In 1998, Jews protested the display of crosses around a Carmelite nunnery on the grounds of the Nazi death camp at Aushwitz. The nuns were moved to a new site and the crosses set up so as not to be seen from within the camp. Although many Polish Catholics died in the camp, including one recognized martyr, Fr. Kolbe, Jewish discomfort centered on nagging historical questions about the Church's contribution to anti-Semitism and lack of resistance to the Holocaust.
Today, Muslims are using Saudi Arabian funds to build an Islamic Center near New York's "Ground Zero," where the World Trade Center Towers and almost 3,000 lives were destroyed by Islamic terrorists. In fact, the building under consideration was damaged in that attack. But as a New York Times article shows, there is every effort to explain why a Muslim presence there is a good thing.
In the first case, the wounds of the Jews were given honor (rightly, in my opinion) over the symbolic presence of the Church. In the second case, a symbolic witness by Muslims seems poised to take precedence over a deep American wound.
There was nothing illegal about the Carmelite crosses, nor is there anything illegal about the planned Islamic Center. This is a question of freely practiced values and behaviors. The Church recognized that it was giving offense and moved its nuns; the Islamic Center, however benevolent its intentions, rubs salt in a wound.

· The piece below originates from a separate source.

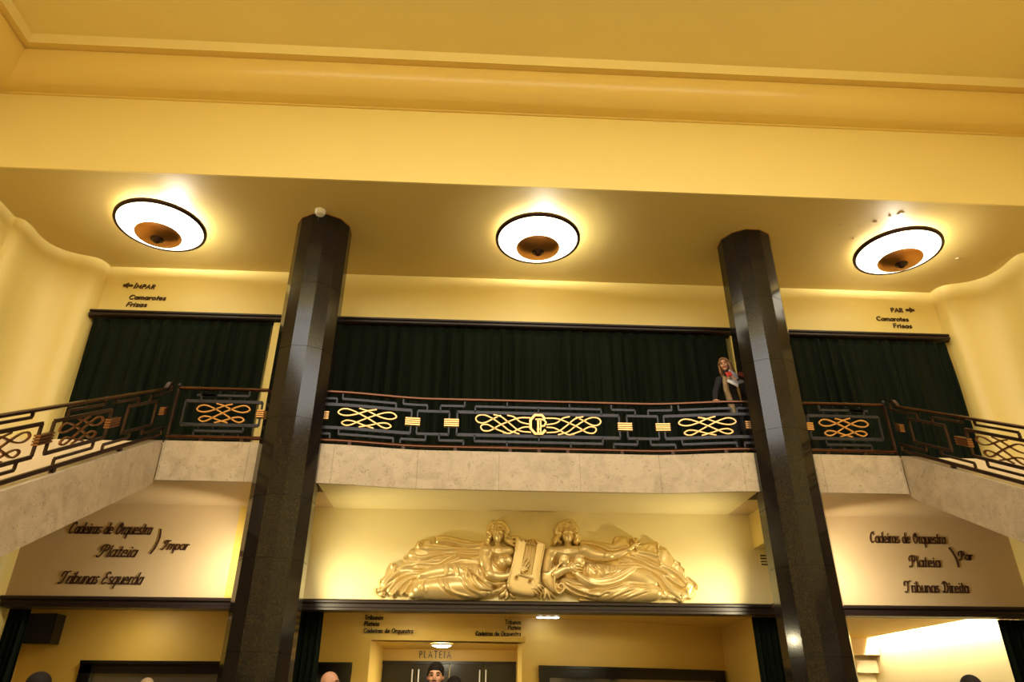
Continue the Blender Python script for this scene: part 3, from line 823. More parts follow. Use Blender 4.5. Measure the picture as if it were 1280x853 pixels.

It is a double standard based in fear. Nobody was afraid to evict a group of nuns, but many are afraid to criticize Muslims. Some of that is social fear - not wanting to be called names and marginalized as a bigot. But much of it is just plain primitive animal survival fear - the recognition that being on Islam's bad side can be a death sentence. In either case, ostensibly broad minded, Western liberal thought devolves into "might makes right."